An high level argument parsing library for bash.
The purpose is to replace the option-parsing and usage-describing functions commonly rewritten in all scripts.
This library is implemented for bash version 4. Prior versions of bash will fail at interpreting that code.
Doxygen documentation is available online here.
Though Bash Argsparse is hosted at github, you can download tarballs at the following URL: http://argsparse.livna.org/
The argsparse library offers to script developpers the following features:
- Automatic help message generation
- Simple option declarations
- Different option types: simple, with value, with cumulative (uniq or not) values
- User-input checkings (either by type, enumerations or custom checking)
- Hook settings
- Option properties making them excluding each other, aliasing other options, or (sic) non-optional.
A basic argsparse run requires no external commands except the quite-common "getopt" command. Some argsparse-built-in type checkings may require some other (like "host" and "getent") but you do not have to use those types.

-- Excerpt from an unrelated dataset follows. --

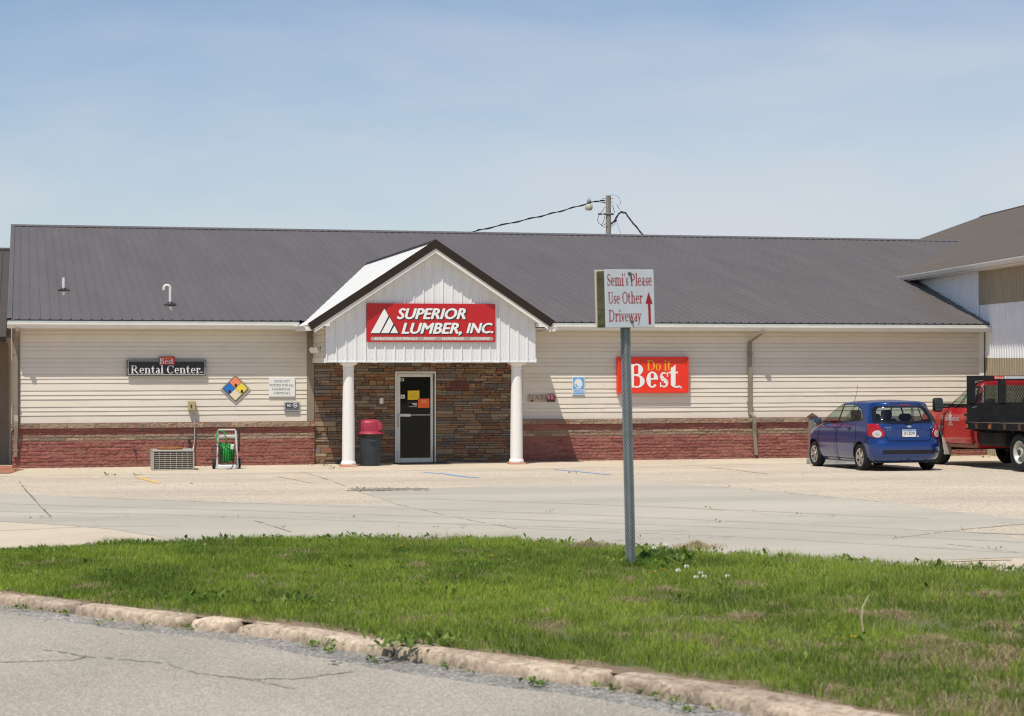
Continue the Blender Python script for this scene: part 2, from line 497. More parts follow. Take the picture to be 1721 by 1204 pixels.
    if ch == 'A': diag(.08, 0, .38, 1, h * 1.2); diag(.68, 0, .38, 1, w); rect(.2, .56, .32, .32 + h); rect(0, .2, 0, h); rect(.54, .8, 0, h); return .8, P
    if ch == 'T': stem(.34, 0, 1, st=''); rect(.02, .66, 1 - h, 1); rect(.02, .02 + h, .8, 1); rect(.66 - h, .66, .8, 1); return .7, P
    if ch == 'I': stem(x, 0, 1); return x * 2 + .02, P
    if ch == 'V': diag(.36, 0, .1, 1, w); diag(.36, 0, .62, 1, h * 1.2); rect(0, .24, 1 - h, 1); rect(.52, .74, 1 - h, 1); return .74, P
    if ch == 'E':
        stem(x, 0, 1, st='l', sb='l'); rect(x, x + .44, 1 - h, 1); rect(x, x + .34, .48, .48 + h); rect(x, x + .48, 0, h)
        rect(x + .44 - h, x + .44, .8, 1); rect(x + .48 - h, x + .48, 0, .2); return x + .54, P
    if ch == 'e':
        arc(.31, XH / 2, .29, XH / 2 + .01, 0, 318, wt=w * .95); rect(.08, .58, XH / 2, XH / 2 + h * .9); return .64, P
    if ch == 'a':
        stem(.40, .0, XH * .72, st='', sb='r'); arc(.26, XH * .7, .22, XH * .32, 0, 150, wt=w * .8); arc(.24, XH * .28, .22, XH * .3, 60, 330, wt=w * .9); return .6, P
    if ch == 'o': arc(.31, XH / 2, .3, XH / 2 + .01, 0, 360, n=28); return .64, P
    if ch in 'nh':
        stem(x, 0, XH if ch == 'n' else 1.04, st='l'); arc(x + .2, XH * .66, .21 + w / 2, XH * .35, 0, 130, wt=w); stem(x + .41, 0, XH * .68, st=''); return x + .58 + w / 4, P
    if ch == 'm':
        stem(x, 0, XH, st='l')
        for k in (0, 1): arc(x + .18 + .37 * k, XH * .66, .19 + w / 2, XH * .35, 0, 130, wt=w); stem(x + .37 + .37 * k, 0, XH * .68, st='')
        return x + .9 + w / 4, P
    if ch == 'r': stem(x, 0, XH, st='l'); arc(x + .17, XH * .66, .2, XH * .34, 35, 140, wt=w); dot(x + .28, XH * .86, w * .55); return x + .42, P
    if ch == 't':
        stem(x, .12, .86, st='', sb=''); P.append([(x - w / 2, .8), (x + w / 2, .8), (x + w / 2, 1.0)]); rect(x - w / 2 - .1, x + .24, XH - h, XH); arc(x + .17, .17, .17 + w / 2, .18, 180, 320, wt=w); return x + .36, P
    if ch == 'l': stem(x, 0, 1.04, st='l'); return 2 * x + .02, P
    if ch == 'i': stem(x, 0, XH, st='l'); dot(x, .92, w * .6); return 2 * x + .02, P
    if ch == 'v': diag(.27, 0, .09, XH, w); diag(.27, 0, .46, XH, h * 1.2); rect(0, .2, XH - h, XH); rect(.38, .55, XH - h, XH); return .56, P
    if ch == 'y': diag(.27, 0, .09, XH, w); diag(.13, -.3, .46, XH, h * 1.2); dot(.12, -.26, w * .5); rect(0, .2, XH - h, XH); rect(.38, .55, XH - h, XH); return .56, P
    if ch == 'w':
        for k in (0, .34): diag(.24 + k, 0, .08 + k, XH, w * .9); diag(.24 + k, 0, .42 + k, XH, h * 1.2); rect(k, .18 + k, XH - h, XH)
        rect(.68, .86, XH - h, XH); return .88, P
    if ch == "'": P.append([(.06, 1.05), (.06 + w * .8, 1.05), (.06 + w * .55, .76), (.06 + w * .3, .76)]); return .16 + w * .6, P
    if ch == '1': stem(.22, 0, 1, st=''); diag(.02, .78, .16, 1 - h, h * 1.4); return .44, P
    if ch == '8': arc(.3, .75, .24, .26, 0, 360, n=28); arc(.3, .26, .3, .27, 0, 360, n=28); return .64, P
    if ch == '0': arc(.3, .5, .3, .51, 0, 360, n=36); return .64, P
    return .4, P
def put_serif(mb, place, txt, x0, x1, y0, y1, w=0.2, h=0.075, gap=0.04, cap=1.0):
    """y0..y1 is baseline to capital height"""
    X = 0; Q = []
    for ch in txt:
        a, P = serif_glyph(ch, w, h)
        for p in P: Q.append([(X + q[0], q[1]) for q in p])
        X += a + gap
    X -= gap
    for k, p in enumerate(Q):
        pts = [place(x0 + q[0] / X * (x1 - x0), y0 + q[1] / cap * (y1 - y0), 0.0002 * (k % 7)) for q in p]
        mb.poly(pts)
def flat(y):
    """a sign face looking to -y"""
    return lambda a, b, d=0.0: (a, y - d, b)

# ================================================================== the ground
def zl(x, y, off=0.0): return SLOPE * max(0.0, -y) + off
def sheet(name, pts, off, material, label=None, sub=None):
    """flat sheet lying on the sloping lot, outline in (x, y)"""
    mb = MB(); mb.poly([(x, y, zl(x, y, off)) for x, y in pts])
    o = mb.build(name, material)
    return tag(o, label, kind='structure')

m_soil = mat('soil', (0.10, 0.105, 0.035), 0.95, var=0.35, vscale=2.5, bump=0.5, bscale=30, col2=(0.17, 0.13, 0.075))
m_agg = aggregate('exposed_aggregate', (0.29, 0.24, 0.18), (0.55, 0.465, 0.355), (0.80, 0.70, 0.565), 34, 0.010, 0.14, 0.30, (0.5, 1.4, 1), spots=0.35)
m_conc = aggregate('smooth_concrete', (0.42, 0.385, 0.315), (0.47, 0.43, 0.355), (0.52, 0.48, 0.395), 60, 0.002, 0.15, 0.22, (0.35, 1.8, 1), 0.85, spots=0.3)
m_tan = aggregate('tan_concrete', (0.50, 0.42, 0.315), (0.58, 0.49, 0.37), (0.65, 0.565, 0.44), 55, 0.003, 0.10, 0.5, spots=0.3)
m_asph = aggregate('worn_asphalt', (0.25, 0.223, 0.182), (0.375, 0.335, 0.275), (0.64, 0.585, 0.495), 75, 0.010, 0.12, 0.5, (1, 1, 1), 0.9, spots=0.45)
m_asph2 = aggregate('dark_asphalt', (0.15, 0.14, 0.125), (0.25, 0.235, 0.21), (0.52, 0.49, 0.45), 40, 0.012, 0.2, 0.9, spots=0.5)
m_crack = mat('crack_filler', (0.315, 0.283, 0.235), 0.95, var=0.4, vscale=9)
m_joint = mat('joint_dirt', (0.24, 0.21, 0.155), 0.95, var=0.5, vscale=5)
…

Argsparse relies on a lot of bash built-in commands ("printf", "[", "read", ...) and internal features such as arrays, associative arrays, extended (ksh-like) globbing.

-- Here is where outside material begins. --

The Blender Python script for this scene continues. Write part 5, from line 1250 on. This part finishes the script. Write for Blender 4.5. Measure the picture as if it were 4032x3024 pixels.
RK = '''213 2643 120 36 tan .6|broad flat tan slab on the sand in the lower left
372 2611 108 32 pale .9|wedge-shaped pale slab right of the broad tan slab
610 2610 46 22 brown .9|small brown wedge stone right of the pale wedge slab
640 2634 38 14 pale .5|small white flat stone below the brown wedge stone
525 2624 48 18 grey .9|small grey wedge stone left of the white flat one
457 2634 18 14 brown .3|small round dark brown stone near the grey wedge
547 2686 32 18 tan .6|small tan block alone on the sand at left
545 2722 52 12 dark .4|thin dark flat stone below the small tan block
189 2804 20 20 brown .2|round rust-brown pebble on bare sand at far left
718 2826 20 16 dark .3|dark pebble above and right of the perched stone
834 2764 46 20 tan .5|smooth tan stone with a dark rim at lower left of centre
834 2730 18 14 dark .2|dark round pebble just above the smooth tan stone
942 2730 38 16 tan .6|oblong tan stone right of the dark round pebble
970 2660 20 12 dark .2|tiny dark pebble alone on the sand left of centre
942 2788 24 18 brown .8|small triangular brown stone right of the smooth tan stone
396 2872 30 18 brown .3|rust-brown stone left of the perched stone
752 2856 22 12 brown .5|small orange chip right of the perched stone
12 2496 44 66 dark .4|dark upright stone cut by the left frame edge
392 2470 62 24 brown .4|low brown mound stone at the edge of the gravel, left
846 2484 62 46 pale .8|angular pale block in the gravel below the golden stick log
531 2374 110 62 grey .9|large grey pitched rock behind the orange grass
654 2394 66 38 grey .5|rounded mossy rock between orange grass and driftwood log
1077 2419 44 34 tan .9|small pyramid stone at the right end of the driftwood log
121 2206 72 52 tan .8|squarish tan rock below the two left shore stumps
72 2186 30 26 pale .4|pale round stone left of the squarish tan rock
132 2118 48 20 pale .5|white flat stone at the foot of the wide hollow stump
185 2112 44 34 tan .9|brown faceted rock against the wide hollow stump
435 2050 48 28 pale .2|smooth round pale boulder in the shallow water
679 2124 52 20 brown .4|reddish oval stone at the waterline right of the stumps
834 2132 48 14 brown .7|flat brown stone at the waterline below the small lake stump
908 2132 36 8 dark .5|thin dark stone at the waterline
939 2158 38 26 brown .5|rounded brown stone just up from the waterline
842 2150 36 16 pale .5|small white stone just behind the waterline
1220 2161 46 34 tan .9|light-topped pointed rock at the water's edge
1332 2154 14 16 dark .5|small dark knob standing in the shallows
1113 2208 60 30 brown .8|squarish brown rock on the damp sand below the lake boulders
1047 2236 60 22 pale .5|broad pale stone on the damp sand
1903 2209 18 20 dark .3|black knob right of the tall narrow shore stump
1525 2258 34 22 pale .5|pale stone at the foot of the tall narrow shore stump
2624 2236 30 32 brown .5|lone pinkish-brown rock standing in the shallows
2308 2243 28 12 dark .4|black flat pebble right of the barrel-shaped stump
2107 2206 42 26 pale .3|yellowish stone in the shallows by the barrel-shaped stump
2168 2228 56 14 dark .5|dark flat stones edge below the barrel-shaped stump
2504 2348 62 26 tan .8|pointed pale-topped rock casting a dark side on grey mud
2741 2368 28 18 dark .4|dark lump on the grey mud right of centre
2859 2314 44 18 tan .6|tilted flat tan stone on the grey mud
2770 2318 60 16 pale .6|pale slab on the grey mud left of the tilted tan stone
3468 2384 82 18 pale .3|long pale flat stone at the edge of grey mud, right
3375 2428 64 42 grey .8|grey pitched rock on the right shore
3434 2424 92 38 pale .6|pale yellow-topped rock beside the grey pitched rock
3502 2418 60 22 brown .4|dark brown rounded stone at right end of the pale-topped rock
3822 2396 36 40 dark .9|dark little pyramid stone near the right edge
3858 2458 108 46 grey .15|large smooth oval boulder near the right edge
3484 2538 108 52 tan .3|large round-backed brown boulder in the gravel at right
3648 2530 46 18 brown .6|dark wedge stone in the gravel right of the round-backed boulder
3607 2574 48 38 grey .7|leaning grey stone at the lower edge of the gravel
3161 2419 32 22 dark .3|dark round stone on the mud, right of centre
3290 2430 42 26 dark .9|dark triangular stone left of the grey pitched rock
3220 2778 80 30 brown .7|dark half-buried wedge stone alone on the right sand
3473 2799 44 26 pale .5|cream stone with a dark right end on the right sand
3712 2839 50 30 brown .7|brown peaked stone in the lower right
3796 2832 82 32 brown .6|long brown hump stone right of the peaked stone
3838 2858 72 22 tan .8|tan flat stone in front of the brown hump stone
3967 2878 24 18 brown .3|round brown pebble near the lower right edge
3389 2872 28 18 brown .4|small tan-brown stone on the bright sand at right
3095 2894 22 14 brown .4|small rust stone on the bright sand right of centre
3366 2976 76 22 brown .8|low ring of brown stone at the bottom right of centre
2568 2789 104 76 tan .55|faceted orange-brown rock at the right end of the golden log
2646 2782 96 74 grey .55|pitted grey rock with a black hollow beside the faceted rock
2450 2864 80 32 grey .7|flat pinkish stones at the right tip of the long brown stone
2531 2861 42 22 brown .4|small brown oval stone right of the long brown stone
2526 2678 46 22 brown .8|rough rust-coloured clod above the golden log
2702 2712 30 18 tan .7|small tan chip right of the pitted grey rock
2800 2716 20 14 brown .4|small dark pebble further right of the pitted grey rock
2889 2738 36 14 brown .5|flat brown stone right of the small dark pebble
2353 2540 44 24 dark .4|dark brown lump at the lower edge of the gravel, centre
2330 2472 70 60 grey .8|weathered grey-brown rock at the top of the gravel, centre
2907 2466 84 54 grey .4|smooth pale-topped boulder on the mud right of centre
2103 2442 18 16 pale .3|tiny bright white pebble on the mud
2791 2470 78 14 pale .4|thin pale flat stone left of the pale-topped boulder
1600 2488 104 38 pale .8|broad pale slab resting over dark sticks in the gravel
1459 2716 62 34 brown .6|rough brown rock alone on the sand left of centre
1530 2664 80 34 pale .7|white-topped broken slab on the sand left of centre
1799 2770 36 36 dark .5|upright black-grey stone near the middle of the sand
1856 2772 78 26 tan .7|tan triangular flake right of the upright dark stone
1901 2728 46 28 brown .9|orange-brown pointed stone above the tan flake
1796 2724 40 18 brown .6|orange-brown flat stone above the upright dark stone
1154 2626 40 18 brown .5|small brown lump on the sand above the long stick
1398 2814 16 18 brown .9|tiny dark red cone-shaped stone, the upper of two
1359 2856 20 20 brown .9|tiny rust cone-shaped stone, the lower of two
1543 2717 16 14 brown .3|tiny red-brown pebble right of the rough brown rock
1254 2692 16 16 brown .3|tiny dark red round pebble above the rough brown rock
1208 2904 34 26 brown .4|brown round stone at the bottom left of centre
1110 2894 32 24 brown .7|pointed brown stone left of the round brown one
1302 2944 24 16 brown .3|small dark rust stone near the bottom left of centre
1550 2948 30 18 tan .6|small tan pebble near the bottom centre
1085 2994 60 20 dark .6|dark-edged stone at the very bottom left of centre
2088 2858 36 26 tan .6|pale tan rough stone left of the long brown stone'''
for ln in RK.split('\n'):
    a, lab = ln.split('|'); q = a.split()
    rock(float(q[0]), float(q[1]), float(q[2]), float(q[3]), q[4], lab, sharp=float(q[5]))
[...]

The "extglob" shell option is automatically enabled when loading the argsparse library.
The code has been tested on bash 4.1 and 4.2 and is definitely not POSIX-compliant.
- argsparse.sh: the library.
- tutorial: a bunch of small demonstration scripts for new users.
- bash-argsparse.spec: a spec file to build RPM packages.
- debian: the directory required to build deb packages.
- Doxyfile: doxygen configuration file.
- doxygen-bash.sed: bash-doxygen doxygen input filter.
- unittest: a test script to validate most of argsparse features.
Here are the topics covered by scripts in tutorial directory:
- 1-basics: Bash Argsparse basics
- 2-values: Options accepting values
- 3-cumulative-options: How to keep all user-given values
- 4-types: Type-checking
- 5-custom-types: User-defined types
- 6-properties: Option properties
- 7-value-checking: Advanced value checking using argsparse
- 8-setting-hook: Changing the way options are set
- 9-misc: Other misc argsparse features.
Invoke each script without parameter or with --help to obtain usage message.
- You cannot have a short option without a long option.
- Too few verifications about property values are made.
- Compliance against some bash settings like nounset and errexit has not (yet) been proved, but is wished.
- Compliance with Non-bind versions of the "host" command has not been tested.